Archives » 1980s

Live It Up 134: Torch. RIP Dave Ball

Soft Cell’s Dave Ball died last week.

I never much took to the band mainly because Marc Almond’s posturing annoyed me. But Ball was a different prospect. Like Chris Lowe of The Pet Shop Boys he appeared to prefer staying in the background quietly playing his synths.

However, they had a significant run of hit singles spanning 1981 and 82, with a distinctive sound.

Here’s a Top of the Pops appearance from that second year.

Soft Cell:- Torch

 

David James (Dave) Ball: 3/5/1959 – 22/10/2025. So it goes.

Live It Up 133: Don’t Tell Me. RIP Stephen Luscombe

I’ve posted a song from Blancmange before – 14 years ago! – with their version of ABBA’s The Day Before You Came. Sadly co-founder of the band, Stephen Luscombe, died last week.

They had seven Top 40 hits in the 1980s.

This one got to no. 8 in 1984.

Blancmange: Don’t Tell Me

 

Stephen Luscombe: 29/10/1954 – 13/9/2025. So it goes.

 

 

Live It Up 132: You’re So Vain

Carly Simon’s biggest hit, instantly recognisable from that bass line burble at its start and subject to much interpretation over the years. Warren Beatty has been pointed to as the object of Simon’s lyric and Simon has said the second verse is indeed about him but the others aren’t necessarily.

I knew that Mick Jagger had been an uncredited backing singer on this but it wasn’t until one day it was on in the background in a shoe shop in Kirkcaldy that I made out his voice.
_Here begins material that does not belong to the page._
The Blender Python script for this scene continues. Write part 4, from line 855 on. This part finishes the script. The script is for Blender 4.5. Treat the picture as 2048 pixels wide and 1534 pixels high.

Now I can’t stop hearing him every time it plays.

Carly Simon: You’re So Vain

 

Live It Up 130: You’ll Always Find Me In The Kitchen At Parties

One of those quirky singles that occasionally hits a chord with the public. A UK no 16 in 1980.

 

Jona Lewie: You’ll Always Find Me In The Kitchen At Parties

 

Live It Up 129: Sixty Eight Guns. RIP Mike Peters.

Mike Peters of Welsh band The Alarm died earlier this week.

As far as I can see the band only hit the top twenty twice, with this song achieving their highest chart placing at no 17.

The Alarm: Sixty Eight Guns

 

 

Michael Leslie (Mike) Peters: 25/2/1959 – 28/4/2025. So it goes.

Live It Up 128: The Killing Moon

Echo and the Bunnymen were a band from Liverpool who had both critical and (some) commercial success in the 1980s.

In 1983 this single achieved their second highest chart entry, at no 9 (just below the no 8 of both The Cutter and the later Nothing Lasts Forever.)

Echo and the Bunnymen: The Killing Moon

 

 

Live It Up 127: The Visitors

Psychedelia sometimes pops up where you least expect it.

That was true of Porpoise Song and it’s true of this which has hints of Tomorrow Never Knows.

ABBA: The Visitors

 

Live It Up 126: Going Underground. RIP Rick Buckler.

Another one down.

Rick Buckler, drummer in The Jam, died this week.

The band were a bit after my time but were undoubtedly important in the evolution of British popular music in the late 1970s and early 1980s.

This was the band’s first no 1. I hope its title is not too insensitive.

The Jam: Going Underground

 

Richard Paul (Rick) Buckler: 6/12/1955 – 17/2/2025. So it goes.

Friday on my Mind 240: Come and Stay with Me and Live It Up 125: Broken English

I saw Marianne Faithfull’s death announced last night.

She first came to prominence in 1964 due to her association with The Rolling Stones (Jagger and Richards wrote her first hit.) She had a sweet but almost insubstantial voice suited to soft pop songs but by the mid 60s her singing career had stalled, in part due to a drugs scandal. She took up acting with some success though but mostly fell out of public consciousness.

Here’s Faithfull’s version of a Jackie DeShannon song that gave her her highest UK chart placing (no 4 in 1965 as compared to the no 9 achieved by As Tears Go By the year before.)

Marianne Faithfull: Come and Stay with Me

 

The song below is from her 1980 “comeback”* album of the same title, which is widely regarded as her best, not least by herself.

*Even if Dreamin’ my Dreams had intervened in 1976

Marianne Faithfull: Broken English

Marianne Evelyn Gabriel Faithfull: 29/12/1946 – 30/1/2025. So it goes.

Live It Up 124: Flag Day

For a time in the late 1980s The Housemartins were one of my favourite bands. This is reasonably unusual in their œuvre in having a tune that isn’t jaunty.

From their debut album London 0 Hull 4, it was their first ever single. It didn’t dent the charts.